- Material for the task:
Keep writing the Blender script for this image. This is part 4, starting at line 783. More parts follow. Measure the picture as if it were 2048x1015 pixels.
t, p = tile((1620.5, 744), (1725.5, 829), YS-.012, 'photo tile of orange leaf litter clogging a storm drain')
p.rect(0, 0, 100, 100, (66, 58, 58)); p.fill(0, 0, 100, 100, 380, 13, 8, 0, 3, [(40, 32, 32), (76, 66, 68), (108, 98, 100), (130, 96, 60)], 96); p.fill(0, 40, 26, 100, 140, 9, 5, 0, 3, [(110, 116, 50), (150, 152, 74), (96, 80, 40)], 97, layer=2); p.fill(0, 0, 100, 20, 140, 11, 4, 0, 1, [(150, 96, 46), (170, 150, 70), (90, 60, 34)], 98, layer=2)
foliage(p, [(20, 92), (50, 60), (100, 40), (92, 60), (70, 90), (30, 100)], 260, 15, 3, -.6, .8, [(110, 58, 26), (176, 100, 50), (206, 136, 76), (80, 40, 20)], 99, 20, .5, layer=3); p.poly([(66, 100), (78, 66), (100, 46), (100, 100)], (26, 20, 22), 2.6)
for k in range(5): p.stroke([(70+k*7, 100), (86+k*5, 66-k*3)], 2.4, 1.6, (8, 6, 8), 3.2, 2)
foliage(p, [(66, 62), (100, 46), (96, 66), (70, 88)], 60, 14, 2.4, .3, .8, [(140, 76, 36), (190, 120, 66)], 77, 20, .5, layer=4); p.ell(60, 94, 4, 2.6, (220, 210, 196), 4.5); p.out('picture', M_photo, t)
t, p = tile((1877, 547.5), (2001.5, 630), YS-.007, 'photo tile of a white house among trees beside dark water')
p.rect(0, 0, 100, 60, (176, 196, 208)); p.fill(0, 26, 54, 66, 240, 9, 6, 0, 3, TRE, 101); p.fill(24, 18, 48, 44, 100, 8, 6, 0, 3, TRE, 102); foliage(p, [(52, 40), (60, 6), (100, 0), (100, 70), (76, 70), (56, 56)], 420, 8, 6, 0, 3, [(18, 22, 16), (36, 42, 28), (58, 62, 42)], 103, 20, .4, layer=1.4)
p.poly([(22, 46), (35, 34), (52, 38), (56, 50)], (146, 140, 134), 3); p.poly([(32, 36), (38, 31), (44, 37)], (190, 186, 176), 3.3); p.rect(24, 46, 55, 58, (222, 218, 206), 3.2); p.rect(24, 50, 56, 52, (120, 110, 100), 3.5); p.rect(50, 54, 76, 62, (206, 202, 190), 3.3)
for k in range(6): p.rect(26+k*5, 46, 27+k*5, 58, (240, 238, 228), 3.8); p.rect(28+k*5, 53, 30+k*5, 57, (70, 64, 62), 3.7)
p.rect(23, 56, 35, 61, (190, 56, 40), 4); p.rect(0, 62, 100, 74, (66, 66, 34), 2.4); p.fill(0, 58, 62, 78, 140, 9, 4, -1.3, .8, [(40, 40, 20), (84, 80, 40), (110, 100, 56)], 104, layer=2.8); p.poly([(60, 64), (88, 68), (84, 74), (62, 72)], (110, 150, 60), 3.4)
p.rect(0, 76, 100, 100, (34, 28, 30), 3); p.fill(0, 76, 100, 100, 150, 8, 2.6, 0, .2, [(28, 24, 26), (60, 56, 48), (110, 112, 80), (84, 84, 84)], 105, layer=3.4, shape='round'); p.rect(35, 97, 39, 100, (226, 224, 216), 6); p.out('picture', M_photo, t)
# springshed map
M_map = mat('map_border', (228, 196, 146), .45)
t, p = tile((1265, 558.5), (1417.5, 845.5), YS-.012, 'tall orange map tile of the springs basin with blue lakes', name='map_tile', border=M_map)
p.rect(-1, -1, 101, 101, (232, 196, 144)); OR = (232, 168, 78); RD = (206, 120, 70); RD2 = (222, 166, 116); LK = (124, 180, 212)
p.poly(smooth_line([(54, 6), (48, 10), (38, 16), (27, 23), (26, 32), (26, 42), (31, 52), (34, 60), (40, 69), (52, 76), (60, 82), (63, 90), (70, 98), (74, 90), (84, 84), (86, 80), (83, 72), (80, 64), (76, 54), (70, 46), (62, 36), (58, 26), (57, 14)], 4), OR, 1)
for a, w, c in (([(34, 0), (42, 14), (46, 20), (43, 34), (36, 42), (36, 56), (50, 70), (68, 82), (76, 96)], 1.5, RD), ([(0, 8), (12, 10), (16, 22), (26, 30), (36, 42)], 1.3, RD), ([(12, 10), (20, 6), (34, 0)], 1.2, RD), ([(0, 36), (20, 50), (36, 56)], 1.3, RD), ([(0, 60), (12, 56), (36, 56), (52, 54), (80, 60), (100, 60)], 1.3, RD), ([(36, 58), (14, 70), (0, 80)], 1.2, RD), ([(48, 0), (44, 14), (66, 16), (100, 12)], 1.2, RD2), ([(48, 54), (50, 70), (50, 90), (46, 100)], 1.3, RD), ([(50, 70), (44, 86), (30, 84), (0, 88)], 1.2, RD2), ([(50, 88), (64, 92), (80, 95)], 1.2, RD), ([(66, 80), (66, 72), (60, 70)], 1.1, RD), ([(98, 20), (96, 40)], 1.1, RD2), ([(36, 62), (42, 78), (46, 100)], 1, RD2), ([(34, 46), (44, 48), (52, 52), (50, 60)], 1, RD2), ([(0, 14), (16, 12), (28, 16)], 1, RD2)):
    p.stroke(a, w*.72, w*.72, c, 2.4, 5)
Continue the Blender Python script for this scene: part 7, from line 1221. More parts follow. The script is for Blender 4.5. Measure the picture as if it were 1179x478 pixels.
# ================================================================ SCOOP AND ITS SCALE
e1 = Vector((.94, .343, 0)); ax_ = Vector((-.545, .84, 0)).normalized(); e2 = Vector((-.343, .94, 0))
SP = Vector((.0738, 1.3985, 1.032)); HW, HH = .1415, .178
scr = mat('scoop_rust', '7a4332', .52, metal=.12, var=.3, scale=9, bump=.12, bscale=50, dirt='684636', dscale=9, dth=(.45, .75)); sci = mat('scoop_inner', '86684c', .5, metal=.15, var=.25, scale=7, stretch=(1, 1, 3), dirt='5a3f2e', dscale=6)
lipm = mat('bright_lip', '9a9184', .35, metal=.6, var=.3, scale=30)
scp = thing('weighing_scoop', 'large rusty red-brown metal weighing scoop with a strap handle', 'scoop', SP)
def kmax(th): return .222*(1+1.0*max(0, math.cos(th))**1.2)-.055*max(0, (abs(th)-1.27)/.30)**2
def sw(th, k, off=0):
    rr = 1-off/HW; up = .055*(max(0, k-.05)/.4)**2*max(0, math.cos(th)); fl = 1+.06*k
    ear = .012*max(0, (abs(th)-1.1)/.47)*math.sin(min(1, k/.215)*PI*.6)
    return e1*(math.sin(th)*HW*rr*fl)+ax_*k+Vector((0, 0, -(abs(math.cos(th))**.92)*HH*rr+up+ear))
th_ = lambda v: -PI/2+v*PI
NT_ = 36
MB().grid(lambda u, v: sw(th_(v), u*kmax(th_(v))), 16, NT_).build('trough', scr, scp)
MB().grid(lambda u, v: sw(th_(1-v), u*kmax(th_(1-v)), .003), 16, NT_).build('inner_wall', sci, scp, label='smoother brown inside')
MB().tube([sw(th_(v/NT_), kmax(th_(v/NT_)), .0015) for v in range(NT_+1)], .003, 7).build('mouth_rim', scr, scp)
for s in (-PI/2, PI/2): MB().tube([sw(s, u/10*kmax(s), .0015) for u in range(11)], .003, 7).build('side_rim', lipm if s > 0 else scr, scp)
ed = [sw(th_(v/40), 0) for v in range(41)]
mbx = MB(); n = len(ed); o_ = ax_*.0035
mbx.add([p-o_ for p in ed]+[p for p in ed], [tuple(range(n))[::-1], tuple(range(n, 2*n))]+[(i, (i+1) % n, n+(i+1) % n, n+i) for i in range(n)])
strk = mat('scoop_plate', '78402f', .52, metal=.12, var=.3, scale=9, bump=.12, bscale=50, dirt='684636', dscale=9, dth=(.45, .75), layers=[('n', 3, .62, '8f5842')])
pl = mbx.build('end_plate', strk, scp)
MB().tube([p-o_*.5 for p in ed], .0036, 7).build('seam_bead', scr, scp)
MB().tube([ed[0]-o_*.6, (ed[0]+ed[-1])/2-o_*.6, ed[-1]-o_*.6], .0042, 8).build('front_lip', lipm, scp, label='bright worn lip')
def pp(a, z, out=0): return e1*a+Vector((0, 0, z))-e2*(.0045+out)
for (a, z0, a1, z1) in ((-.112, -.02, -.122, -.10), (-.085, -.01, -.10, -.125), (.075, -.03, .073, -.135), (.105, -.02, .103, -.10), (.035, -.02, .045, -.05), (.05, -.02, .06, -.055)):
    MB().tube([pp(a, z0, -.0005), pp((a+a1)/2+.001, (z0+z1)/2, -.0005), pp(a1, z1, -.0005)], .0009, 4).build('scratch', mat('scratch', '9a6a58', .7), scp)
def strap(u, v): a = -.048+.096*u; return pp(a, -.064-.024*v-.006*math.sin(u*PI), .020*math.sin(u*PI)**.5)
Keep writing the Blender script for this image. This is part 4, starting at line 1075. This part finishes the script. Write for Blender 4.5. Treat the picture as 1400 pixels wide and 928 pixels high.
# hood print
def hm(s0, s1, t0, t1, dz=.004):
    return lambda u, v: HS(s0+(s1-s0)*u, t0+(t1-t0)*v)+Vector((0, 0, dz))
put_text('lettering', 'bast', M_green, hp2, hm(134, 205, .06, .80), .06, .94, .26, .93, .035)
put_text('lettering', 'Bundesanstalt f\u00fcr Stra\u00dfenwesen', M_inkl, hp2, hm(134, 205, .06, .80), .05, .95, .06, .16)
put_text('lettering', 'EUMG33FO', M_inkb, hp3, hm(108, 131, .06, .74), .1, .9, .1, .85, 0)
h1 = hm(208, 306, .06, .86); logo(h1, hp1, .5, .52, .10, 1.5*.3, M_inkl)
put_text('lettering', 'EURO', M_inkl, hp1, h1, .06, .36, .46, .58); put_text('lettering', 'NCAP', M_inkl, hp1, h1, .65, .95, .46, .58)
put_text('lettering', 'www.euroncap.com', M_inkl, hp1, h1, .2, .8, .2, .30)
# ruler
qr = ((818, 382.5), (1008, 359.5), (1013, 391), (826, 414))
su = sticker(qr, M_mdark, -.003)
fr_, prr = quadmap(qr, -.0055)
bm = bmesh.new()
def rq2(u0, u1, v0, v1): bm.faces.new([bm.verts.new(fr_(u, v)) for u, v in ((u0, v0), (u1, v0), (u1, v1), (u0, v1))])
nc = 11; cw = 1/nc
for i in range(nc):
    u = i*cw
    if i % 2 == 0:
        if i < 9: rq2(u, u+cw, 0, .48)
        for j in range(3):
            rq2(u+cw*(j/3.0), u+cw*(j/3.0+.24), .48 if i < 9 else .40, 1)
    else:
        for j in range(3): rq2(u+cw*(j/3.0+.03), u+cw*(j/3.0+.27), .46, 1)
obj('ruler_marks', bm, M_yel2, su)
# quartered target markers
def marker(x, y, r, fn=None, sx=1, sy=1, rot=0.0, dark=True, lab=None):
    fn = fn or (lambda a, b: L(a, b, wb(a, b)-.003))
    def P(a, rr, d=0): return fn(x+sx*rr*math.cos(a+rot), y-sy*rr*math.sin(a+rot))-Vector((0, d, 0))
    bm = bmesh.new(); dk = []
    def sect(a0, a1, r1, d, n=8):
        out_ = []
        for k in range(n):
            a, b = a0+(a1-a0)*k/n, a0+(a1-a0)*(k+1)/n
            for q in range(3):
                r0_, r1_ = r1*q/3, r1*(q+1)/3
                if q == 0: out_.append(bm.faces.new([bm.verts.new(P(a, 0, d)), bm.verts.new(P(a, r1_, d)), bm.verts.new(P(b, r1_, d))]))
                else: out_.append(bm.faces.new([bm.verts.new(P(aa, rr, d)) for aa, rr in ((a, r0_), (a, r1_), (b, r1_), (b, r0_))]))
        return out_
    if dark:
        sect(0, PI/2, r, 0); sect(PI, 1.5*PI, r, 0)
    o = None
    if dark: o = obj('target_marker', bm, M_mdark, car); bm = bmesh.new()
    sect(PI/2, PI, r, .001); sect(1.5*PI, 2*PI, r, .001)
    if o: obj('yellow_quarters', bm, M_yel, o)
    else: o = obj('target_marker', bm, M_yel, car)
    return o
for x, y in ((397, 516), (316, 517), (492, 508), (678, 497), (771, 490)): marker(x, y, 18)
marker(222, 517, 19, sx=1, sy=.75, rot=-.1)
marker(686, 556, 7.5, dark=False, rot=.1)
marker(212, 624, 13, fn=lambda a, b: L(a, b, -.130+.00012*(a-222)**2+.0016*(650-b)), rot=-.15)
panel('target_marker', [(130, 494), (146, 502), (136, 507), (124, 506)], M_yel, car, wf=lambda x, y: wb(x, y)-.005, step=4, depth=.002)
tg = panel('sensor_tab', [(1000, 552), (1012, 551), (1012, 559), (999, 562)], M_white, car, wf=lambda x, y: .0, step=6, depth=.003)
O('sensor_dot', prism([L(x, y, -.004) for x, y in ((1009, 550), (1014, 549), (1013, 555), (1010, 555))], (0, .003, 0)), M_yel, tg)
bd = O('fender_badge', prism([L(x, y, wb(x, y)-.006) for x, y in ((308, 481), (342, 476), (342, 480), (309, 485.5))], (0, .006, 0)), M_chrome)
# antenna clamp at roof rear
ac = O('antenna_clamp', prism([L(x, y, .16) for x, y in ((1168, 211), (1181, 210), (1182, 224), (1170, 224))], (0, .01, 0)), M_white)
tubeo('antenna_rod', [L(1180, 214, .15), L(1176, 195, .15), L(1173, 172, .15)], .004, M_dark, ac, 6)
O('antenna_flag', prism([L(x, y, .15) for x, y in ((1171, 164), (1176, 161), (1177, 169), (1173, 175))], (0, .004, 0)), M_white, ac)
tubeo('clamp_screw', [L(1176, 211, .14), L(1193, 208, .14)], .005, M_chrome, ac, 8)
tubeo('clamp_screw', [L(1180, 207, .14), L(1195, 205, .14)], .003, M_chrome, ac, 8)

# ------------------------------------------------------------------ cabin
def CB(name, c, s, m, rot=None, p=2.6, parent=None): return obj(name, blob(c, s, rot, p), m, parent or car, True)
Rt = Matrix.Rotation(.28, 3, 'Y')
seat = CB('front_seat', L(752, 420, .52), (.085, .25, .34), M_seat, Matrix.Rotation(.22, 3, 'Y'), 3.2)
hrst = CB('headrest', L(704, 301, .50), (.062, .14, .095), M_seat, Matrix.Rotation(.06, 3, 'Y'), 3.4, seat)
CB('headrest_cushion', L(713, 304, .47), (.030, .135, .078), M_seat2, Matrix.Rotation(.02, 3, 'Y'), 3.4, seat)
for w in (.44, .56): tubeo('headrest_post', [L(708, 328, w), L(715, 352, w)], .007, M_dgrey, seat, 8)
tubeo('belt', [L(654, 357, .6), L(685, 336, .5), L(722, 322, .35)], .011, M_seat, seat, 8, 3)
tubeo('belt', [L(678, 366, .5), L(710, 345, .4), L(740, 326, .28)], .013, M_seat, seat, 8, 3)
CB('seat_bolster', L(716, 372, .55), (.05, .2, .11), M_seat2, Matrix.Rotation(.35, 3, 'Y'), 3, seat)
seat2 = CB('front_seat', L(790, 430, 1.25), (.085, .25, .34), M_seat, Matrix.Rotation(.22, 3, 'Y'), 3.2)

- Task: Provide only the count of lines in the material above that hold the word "writing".

- Solution below: 2